Your task —
Your task is to print all of the material verbatim.

Dataset extract —
———
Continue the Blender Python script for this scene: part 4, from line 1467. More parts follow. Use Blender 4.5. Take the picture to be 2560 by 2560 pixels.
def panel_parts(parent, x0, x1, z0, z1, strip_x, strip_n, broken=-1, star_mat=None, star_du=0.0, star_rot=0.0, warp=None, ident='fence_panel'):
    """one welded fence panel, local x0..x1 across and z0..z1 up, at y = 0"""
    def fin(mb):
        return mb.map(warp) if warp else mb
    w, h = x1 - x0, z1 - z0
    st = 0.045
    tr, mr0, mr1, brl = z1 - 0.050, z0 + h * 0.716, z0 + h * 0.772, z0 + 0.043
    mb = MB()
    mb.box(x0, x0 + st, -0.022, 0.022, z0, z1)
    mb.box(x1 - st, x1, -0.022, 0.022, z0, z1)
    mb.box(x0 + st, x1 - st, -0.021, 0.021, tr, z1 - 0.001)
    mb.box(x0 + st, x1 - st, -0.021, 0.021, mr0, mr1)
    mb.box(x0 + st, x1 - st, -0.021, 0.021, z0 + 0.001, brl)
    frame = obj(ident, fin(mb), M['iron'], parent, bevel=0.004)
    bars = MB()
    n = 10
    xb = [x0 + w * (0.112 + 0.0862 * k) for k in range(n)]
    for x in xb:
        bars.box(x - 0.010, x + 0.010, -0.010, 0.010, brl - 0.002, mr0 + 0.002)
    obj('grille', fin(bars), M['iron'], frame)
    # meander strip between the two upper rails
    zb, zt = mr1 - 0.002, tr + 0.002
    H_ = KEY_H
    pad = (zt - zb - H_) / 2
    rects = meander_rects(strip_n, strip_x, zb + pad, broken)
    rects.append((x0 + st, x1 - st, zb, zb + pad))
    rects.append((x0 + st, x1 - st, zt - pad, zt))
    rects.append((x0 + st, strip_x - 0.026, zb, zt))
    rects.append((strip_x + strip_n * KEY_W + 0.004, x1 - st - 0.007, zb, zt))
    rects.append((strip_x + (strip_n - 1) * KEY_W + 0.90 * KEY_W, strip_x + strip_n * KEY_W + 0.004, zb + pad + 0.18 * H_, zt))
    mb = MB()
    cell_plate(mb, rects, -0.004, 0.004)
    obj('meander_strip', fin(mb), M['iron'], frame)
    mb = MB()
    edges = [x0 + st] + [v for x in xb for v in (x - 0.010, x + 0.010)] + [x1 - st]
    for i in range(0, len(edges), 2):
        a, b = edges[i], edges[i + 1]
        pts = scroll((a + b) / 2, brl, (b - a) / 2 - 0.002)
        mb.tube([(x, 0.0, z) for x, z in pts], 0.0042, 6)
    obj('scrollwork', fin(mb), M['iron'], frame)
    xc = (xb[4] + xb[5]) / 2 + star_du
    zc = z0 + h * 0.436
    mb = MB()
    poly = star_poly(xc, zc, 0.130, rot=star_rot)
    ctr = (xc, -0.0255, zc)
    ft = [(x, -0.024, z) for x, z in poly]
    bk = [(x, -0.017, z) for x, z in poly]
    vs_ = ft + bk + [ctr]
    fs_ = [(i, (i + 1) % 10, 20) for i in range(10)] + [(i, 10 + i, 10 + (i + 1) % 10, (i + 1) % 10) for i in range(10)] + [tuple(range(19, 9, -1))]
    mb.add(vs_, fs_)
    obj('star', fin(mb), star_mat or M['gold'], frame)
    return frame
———
Finished exercise —
Continue the Blender Python script for this scene: part 4, from line 1467. More parts follow. Use Blender 4.5. Take the picture to be 2560 by 2560 pixels.
def panel_parts(parent, x0, x1, z0, z1, strip_x, strip_n, broken=-1, star_mat=None, star_du=0.0, star_rot=0.0, warp=None, ident='fence_panel'):
    """one welded fence panel, local x0..x1 across and z0..z1 up, at y = 0"""
    def fin(mb):
        return mb.map(warp) if warp else mb
    w, h = x1 - x0, z1 - z0
    st = 0.045
    tr, mr0, mr1, brl = z1 - 0.050, z0 + h * 0.716, z0 + h * 0.772, z0 + 0.043
    mb = MB()
    mb.box(x0, x0 + st, -0.022, 0.022, z0, z1)
    mb.box(x1 - st, x1, -0.022, 0.022, z0, z1)
    mb.box(x0 + st, x1 - st, -0.021, 0.021, tr, z1 - 0.001)
    mb.box(x0 + st, x1 - st, -0.021, 0.021, mr0, mr1)
    mb.box(x0 + st, x1 - st, -0.021, 0.021, z0 + 0.001, brl)
    frame = obj(ident, fin(mb), M['iron'], parent, bevel=0.004)
    bars = MB()
    n = 10
    xb = [x0 + w * (0.112 + 0.0862 * k) for k in range(n)]
    for x in xb:
        bars.box(x - 0.010, x + 0.010, -0.010, 0.010, brl - 0.002, mr0 + 0.002)
    obj('grille', fin(bars), M['iron'], frame)
    # meander strip between the two upper rails
    zb, zt = mr1 - 0.002, tr + 0.002
    H_ = KEY_H
    pad = (zt - zb - H_) / 2
    rects = meander_rects(strip_n, strip_x, zb + pad, broken)
    rects.append((x0 + st, x1 - st, zb, zb + pad))
    rects.append((x0 + st, x1 - st, zt - pad, zt))
    rects.append((x0 + st, strip_x - 0.026, zb, zt))
    rects.append((strip_x + strip_n * KEY_W + 0.004, x1 - st - 0.007, zb, zt))
    rects.append((strip_x + (strip_n - 1) * KEY_W + 0.90 * KEY_W, strip_x + strip_n * KEY_W + 0.004, zb + pad + 0.18 * H_, zt))
    mb = MB()
    cell_plate(mb, rects, -0.004, 0.004)
    obj('meander_strip', fin(mb), M['iron'], frame)
    mb = MB()
    edges = [x0 + st] + [v for x in xb for v in (x - 0.010, x + 0.010)] + [x1 - st]
    for i in range(0, len(edges), 2):
        a, b = edges[i], edges[i + 1]
        pts = scroll((a + b) / 2, brl, (b - a) / 2 - 0.002)
        mb.tube([(x, 0.0, z) for x, z in pts], 0.0042, 6)
    obj('scrollwork', fin(mb), M['iron'], frame)
    xc = (xb[4] + xb[5]) / 2 + star_du
    zc = z0 + h * 0.436
    mb = MB()
    poly = star_poly(xc, zc, 0.130, rot=star_rot)
    ctr = (xc, -0.0255, zc)
    ft = [(x, -0.024, z) for x, z in poly]
    bk = [(x, -0.017, z) for x, z in poly]
    vs_ = ft + bk + [ctr]
    fs_ = [(i, (i + 1) % 10, 20) for i in range(10)] + [(i, 10 + i, 10 + (i + 1) % 10, (i + 1) % 10) for i in range(10)] + [tuple(range(19, 9, -1))]
    mb.add(vs_, fs_)
    obj('star', fin(mb), star_mat or M['gold'], frame)
    return frame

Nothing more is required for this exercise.